Kalyn Fay’s View from the Crossroads Makes for ‘Good Company’
At some point most of us go through a period when the meaning of home becomes unclear. Often it comes after you move away from where you grew up: Suddenly your childhood home doesn’t feel like home, but neither does the new place you live in. Eventually things settle down and a person or a group of people invoke a level of comfort that you equate with home, or a dwelling or a city becomes so familiar that you couldn’t think of being anywhere else. But for that stretch of time when home is ill-defined, you ache for clarity.
This wistfulness coats Kalyn Fay’s sophomore album, Good Company. Throughout the 11 tracks — ten original tunes and one cover — the Oklahoma singer/songwriter longs for comfort while reconciling with the meaning of home: “I’ve been thinking of home and I don’t know what that is,” she sings on the rocky track “Oklahoma Hills.”
For many of her songs, Fay is at a crossroads. “I’m restless in a landlocked state,” she sings on “Come Around.” A sentiment that’s echoed on “Highway Driving” when she admits, “I have no place to go, nowhere to run.” But Fay is never content to stay uncertain; she always pushes herself to find a resolution.

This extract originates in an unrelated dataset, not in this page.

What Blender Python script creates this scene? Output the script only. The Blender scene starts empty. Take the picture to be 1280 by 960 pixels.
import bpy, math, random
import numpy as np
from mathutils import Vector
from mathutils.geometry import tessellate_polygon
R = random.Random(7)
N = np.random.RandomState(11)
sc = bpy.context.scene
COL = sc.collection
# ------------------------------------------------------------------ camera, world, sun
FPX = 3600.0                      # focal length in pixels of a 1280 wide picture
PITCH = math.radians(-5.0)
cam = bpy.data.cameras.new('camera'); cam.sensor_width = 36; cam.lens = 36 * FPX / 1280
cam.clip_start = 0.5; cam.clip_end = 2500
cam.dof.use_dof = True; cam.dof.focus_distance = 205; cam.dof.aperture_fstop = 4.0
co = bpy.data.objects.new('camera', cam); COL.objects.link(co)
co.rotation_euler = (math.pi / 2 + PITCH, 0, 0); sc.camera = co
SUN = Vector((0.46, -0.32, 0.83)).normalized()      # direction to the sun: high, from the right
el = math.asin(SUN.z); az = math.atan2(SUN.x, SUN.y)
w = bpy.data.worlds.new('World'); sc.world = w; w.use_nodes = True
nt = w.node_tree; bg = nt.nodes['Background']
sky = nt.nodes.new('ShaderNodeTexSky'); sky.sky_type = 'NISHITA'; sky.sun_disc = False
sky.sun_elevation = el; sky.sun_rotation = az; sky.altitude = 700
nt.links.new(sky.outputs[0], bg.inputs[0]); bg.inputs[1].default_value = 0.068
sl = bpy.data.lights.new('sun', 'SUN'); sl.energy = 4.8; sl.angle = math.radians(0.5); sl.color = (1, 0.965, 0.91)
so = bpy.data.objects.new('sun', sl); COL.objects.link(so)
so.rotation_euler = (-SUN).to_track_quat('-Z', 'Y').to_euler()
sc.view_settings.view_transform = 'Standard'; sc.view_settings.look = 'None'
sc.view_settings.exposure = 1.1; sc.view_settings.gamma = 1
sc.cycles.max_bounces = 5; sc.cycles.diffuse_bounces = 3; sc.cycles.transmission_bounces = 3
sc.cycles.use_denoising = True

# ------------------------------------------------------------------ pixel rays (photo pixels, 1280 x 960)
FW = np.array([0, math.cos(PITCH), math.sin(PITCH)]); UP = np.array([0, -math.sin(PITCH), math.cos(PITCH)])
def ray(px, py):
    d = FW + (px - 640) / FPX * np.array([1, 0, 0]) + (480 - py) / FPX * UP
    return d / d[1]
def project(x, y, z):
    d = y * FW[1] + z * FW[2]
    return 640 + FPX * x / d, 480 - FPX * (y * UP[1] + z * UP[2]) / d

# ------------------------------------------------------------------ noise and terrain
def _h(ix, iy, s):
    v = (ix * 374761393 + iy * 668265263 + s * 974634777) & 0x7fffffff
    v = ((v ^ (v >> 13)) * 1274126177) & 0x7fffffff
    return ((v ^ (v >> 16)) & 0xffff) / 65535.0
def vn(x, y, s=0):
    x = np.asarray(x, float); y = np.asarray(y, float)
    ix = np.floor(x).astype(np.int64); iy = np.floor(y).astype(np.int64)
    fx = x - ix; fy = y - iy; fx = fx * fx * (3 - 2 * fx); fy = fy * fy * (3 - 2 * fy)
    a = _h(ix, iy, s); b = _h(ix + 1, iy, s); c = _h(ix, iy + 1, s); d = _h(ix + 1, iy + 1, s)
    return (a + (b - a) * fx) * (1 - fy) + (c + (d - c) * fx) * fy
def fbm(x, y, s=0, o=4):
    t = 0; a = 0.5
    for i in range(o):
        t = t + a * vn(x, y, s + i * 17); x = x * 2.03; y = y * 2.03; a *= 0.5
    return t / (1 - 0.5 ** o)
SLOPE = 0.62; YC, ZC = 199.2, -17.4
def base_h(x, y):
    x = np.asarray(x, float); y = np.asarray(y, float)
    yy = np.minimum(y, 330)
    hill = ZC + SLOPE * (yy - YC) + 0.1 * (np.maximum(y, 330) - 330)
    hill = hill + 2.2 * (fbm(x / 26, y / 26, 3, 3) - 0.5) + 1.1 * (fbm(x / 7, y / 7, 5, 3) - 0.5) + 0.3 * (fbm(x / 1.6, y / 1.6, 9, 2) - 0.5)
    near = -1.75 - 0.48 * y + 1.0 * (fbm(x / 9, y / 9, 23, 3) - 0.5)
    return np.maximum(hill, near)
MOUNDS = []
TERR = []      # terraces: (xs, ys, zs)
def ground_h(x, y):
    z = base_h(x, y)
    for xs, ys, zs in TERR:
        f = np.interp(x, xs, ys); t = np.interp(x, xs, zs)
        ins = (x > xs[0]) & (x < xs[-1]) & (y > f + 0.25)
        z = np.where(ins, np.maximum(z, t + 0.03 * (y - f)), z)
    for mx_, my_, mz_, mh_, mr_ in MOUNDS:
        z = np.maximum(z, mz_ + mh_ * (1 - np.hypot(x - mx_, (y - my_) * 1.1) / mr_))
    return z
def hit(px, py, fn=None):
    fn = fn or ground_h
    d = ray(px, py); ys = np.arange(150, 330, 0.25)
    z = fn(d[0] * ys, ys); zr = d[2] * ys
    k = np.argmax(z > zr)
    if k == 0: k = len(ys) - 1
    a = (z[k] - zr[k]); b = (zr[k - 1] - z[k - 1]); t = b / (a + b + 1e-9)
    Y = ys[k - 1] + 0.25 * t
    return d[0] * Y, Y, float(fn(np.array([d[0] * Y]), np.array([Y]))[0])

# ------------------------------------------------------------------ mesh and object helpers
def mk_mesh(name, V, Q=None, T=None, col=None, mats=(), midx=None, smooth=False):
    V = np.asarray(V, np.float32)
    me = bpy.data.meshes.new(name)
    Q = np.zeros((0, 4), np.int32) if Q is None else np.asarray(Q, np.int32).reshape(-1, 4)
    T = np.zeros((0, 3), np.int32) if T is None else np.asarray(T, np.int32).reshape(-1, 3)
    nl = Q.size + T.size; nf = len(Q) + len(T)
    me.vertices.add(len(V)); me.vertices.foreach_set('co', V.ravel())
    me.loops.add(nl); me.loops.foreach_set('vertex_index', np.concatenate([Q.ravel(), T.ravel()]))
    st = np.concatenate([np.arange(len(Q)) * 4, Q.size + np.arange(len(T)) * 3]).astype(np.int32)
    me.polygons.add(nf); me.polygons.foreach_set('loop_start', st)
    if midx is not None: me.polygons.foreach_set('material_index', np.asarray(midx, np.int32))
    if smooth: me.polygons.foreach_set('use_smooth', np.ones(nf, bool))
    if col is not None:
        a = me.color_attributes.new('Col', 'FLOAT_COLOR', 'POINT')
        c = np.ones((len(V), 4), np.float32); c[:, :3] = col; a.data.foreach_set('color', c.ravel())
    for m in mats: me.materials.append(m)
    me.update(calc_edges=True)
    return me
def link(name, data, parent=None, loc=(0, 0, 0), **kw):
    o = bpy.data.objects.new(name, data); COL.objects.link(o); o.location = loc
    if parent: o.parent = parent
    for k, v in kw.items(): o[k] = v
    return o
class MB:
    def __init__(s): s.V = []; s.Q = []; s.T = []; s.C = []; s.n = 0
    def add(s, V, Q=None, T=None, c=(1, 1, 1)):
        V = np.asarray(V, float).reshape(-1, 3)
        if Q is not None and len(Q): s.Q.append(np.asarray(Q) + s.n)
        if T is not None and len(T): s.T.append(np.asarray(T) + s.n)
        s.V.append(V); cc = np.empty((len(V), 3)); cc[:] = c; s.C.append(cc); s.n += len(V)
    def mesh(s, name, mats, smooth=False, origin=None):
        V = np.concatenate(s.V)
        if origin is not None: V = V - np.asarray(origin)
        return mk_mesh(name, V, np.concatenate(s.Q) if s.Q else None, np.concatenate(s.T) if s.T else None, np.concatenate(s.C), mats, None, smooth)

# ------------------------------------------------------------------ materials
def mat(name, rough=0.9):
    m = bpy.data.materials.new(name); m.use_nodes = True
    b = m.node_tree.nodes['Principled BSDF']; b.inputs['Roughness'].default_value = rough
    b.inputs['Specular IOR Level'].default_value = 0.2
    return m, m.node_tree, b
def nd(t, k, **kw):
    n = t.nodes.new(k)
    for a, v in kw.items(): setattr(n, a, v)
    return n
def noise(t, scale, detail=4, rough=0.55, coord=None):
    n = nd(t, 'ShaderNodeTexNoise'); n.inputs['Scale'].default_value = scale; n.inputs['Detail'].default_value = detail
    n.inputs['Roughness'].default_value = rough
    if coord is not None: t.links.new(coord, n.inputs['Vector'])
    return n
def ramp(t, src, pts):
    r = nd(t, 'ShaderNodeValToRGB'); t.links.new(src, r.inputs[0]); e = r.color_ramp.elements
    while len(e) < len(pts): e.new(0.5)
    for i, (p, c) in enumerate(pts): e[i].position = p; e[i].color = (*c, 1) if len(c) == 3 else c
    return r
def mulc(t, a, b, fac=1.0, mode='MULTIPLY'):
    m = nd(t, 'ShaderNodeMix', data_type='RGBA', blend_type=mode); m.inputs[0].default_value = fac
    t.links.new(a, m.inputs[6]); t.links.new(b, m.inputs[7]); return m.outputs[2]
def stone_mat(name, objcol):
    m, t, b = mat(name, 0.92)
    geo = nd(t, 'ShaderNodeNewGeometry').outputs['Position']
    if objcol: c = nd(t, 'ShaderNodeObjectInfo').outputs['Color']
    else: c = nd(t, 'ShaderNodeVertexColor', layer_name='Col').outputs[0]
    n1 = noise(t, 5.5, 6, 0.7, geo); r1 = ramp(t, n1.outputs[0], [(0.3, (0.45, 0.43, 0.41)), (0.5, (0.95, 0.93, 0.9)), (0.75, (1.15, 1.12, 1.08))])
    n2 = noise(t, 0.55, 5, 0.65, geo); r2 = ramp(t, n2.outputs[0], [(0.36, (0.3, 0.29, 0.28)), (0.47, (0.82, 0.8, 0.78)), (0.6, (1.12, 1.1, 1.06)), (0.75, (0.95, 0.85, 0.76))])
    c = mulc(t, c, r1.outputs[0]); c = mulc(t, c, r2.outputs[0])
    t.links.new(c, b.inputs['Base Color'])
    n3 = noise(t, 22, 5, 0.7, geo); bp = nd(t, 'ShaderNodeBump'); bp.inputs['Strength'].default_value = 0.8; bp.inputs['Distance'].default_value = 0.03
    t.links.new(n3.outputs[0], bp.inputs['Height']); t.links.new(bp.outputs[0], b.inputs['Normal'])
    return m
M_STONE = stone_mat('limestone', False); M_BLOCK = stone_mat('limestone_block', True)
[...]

In the chorus of “Come Around” she is determined to find steady ground, and then on “Highway Driving,” she resolves to “find someone to ease my mind, have a little fun.”
This unease that Fay struggles with, and often overcomes, is bundled into an easy melange of folk, country, and rock sounds. Fay’s distinctive voice is at the center of Good Company. It’s husky but soft and she moves dreamily alongside pedal steel, keys, and guitars. Midway through “Baby, Don’t You Worry,” a guitar riff gently transitions into an accordion solo before Fay steps back up to the mic. On “Long Time Coming,” the haziest of the bunch, a pedal steel twists and curls like a stretch of highway while additional instrumentation gives off a hazy effect similar to heat waves radiating from hot asphalt.
On the album’s title track, an alt-country tune that would make an excellent addition to your next road trip playlist, Fay provides the clearest display of what she wants. Here she contemplates her future and then plainly, and encouragingly, shares what she’s after: “I’m just looking to settle on down with some good company.” When you’re at a crossroads, Good Company feels like just that.